The rulemaking does not make changes to NY’s quirky rules for closure of heating oil tanks. No closure site assessments are required for Title 10 USTs (heating oil tanks used for on-site consumption). However, NYSDEC strongly recommends performing site assessments when closing heating oil tanks.


The AST standards are now consolidated into one section. The new tank construction standards (UL 80, UL 2258) have been adopted to allow for new technologies. Annual monitoring for adequacy of cathodic protection is now required. Impressed current systems must be monitored every 60 days for operation. Cathodic protection monitoring records must be maintained for 3 years. Tightness testing of ASTs as opposed to 10-year inspections is permitted. While there are no changes to the leak detection requirements, the federal leak investigation requirements now apply.

The revised rules clarify when ASTs must be equipped with secondary containment requirements are clarified. AST systems installed after December 27, 1986 with a design capacity of 10,000 gallons or more must have secondary containment. Smaller ASTs must also be equipped with secondary equipment if they are located within 500 feet of wetlands; a perennial or intermittent stream; a storm drain; a public or private well; lake, pond, estuary, or other similar surface water body or a primary or principal aquifer. Depending on the facility, a standard double-wall tank may not meet the secondary containment requirements.

Note that ASTs that are out-of-service for more than 12 months at an active site do not have to be permanently closed. An active site is where there are one or more other tanks being used.

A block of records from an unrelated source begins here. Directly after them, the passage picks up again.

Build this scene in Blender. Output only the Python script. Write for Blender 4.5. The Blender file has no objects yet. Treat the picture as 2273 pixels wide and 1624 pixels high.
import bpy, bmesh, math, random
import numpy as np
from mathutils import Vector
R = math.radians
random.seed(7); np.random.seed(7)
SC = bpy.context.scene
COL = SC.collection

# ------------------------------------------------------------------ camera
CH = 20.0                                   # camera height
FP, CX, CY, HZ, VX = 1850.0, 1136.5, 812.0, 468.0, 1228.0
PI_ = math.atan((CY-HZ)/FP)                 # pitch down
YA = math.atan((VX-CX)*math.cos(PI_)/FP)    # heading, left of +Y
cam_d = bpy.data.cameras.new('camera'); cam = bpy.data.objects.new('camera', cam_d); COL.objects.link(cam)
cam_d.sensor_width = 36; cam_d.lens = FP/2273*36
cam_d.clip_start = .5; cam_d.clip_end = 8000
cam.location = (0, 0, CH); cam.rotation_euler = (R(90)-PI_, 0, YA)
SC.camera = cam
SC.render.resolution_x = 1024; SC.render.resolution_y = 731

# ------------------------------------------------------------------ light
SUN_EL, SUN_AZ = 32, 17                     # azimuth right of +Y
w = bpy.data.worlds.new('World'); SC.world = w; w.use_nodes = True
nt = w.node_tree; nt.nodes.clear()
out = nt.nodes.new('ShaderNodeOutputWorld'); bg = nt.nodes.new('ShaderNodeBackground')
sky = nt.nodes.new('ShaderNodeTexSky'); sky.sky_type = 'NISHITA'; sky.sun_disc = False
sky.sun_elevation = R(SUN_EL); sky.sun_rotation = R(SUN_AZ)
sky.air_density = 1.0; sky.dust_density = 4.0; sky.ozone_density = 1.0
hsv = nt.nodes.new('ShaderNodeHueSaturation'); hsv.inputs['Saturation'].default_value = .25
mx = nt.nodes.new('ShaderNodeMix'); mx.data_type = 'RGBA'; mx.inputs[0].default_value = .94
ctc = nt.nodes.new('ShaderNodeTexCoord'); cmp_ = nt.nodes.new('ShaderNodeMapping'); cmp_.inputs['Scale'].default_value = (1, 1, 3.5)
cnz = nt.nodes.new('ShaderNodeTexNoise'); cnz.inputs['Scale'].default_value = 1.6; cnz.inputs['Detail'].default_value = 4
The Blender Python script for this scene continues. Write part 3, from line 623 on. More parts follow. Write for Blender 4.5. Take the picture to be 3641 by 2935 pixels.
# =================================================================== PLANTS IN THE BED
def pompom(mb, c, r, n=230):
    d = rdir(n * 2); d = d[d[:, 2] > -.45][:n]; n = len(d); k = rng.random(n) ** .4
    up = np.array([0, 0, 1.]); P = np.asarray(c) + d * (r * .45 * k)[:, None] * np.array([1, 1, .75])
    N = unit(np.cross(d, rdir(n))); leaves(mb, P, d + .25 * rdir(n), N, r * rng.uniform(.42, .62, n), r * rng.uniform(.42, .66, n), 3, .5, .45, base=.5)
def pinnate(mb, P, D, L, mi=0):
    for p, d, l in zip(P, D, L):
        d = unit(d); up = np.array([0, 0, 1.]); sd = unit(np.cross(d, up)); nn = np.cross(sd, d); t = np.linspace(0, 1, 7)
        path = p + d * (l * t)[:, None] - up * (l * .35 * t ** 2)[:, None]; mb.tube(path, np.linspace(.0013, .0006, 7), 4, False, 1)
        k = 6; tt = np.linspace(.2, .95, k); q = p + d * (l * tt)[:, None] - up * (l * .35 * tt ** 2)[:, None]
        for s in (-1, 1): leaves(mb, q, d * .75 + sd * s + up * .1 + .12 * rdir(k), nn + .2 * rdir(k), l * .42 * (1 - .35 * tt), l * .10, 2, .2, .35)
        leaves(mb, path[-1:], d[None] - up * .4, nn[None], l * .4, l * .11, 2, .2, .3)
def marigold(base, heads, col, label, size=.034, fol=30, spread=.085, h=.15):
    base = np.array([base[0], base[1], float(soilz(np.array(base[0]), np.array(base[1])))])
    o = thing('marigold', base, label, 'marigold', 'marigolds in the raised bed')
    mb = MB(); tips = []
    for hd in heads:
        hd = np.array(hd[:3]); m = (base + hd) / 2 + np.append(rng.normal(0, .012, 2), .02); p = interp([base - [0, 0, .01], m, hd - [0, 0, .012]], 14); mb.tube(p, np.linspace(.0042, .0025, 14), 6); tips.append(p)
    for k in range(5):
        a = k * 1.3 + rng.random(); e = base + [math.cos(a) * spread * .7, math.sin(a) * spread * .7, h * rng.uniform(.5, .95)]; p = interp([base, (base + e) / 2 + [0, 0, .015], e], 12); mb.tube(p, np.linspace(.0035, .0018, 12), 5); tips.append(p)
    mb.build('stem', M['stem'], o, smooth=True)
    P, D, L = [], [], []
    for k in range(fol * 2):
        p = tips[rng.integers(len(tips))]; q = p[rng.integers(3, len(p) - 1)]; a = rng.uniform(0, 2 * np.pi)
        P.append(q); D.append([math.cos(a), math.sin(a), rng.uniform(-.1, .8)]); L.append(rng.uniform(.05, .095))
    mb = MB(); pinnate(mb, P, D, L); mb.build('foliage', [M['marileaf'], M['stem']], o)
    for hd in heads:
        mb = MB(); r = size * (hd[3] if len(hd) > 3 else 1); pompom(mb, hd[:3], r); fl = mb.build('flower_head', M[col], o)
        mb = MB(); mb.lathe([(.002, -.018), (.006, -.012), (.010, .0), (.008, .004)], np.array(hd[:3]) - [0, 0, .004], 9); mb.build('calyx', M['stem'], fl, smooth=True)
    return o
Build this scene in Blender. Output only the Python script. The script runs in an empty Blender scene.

A handful of counties (Cortland, Nassau, Suffolk, Rockland, and Westchester) have received delegation from NYSDEC to administer the PBS regulations under their local rules.  These counties must adopt the revised rule within 6 months to maintain their delegation. Some of the country UST programs have been stricter than the NYSDEC PBS program. As a result, owners and operators of USTs need to ensure that they comply with any local requirements.